No trees in the stdlib?

João Valverde backup95 at netcabo.pt
Mon Jun 29 01:56:07 EDT 2009


Paul Rubin wrote:
> João Valverde <backup95 at netcabo.pt> writes:
>   
>> Interesting, thanks. The concept is not difficult to understand but
>> I'm not sure it would be preferable. A copy operation should have the
>> same cost as a "snapshot", 
>>     
>
> You mean a deep-copy?  That is unnecessarily expensive; with a
> functional structure you can snapshot (or copy) by copying a single
> pointer.
>
>   

Shallow copy...

>> undo is kind of redundant and multithreading... don't see a
>> compelling use that would justify it. 
>>     
>
> Here is one:
>  http://groups.google.com/group/comp.lang.python/msg/1fbe66701e4bc65b
>
>   

I just skimmed that but if someone really needs multithreading for such 
intensive processing without wanting a database, fair enough I guess.
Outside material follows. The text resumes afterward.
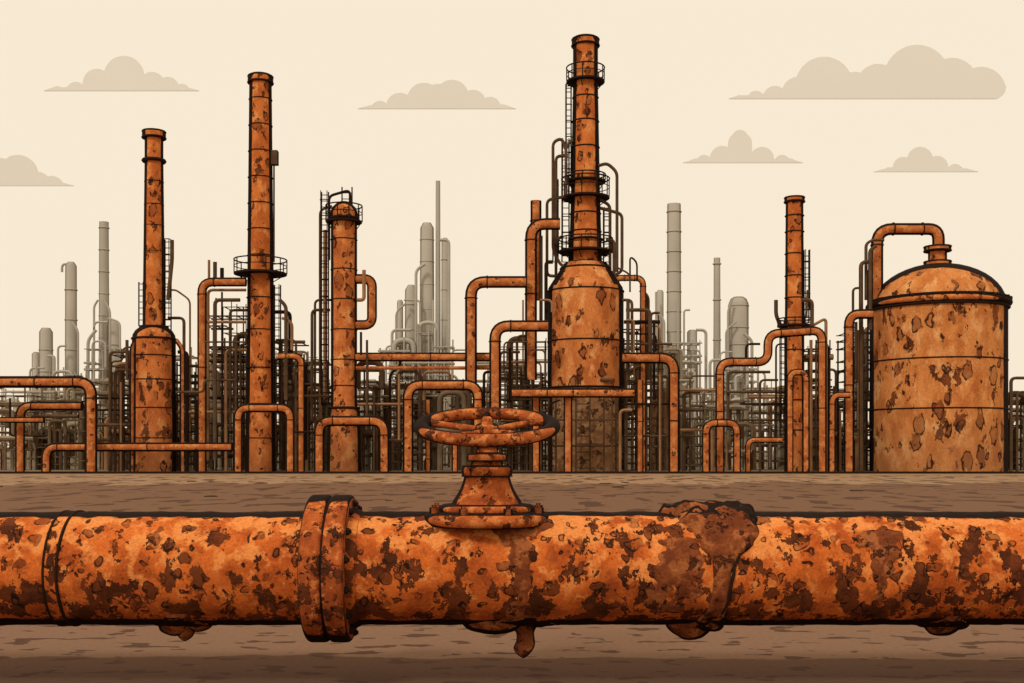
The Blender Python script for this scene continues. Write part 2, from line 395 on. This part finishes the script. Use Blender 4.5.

>> Have you considered how the syntax would work in Python by the way? This:
>> new_tree = old_tree.insert(object)
>> Just looks wrong. 
>>     
>
> It looks fine to me.  Obviously you could support a wrapper with
> a mutating slot that holds a pointer to the tree.
>   
I didn't get the last part, sorry. But I think you'd have a lot of users 
annoyed that the interface is similar to a list yet their objects 
mysteriously disappear. To me, tree.insert() implies mutability but I 
defer that to others like yourself with more experience in Python than me.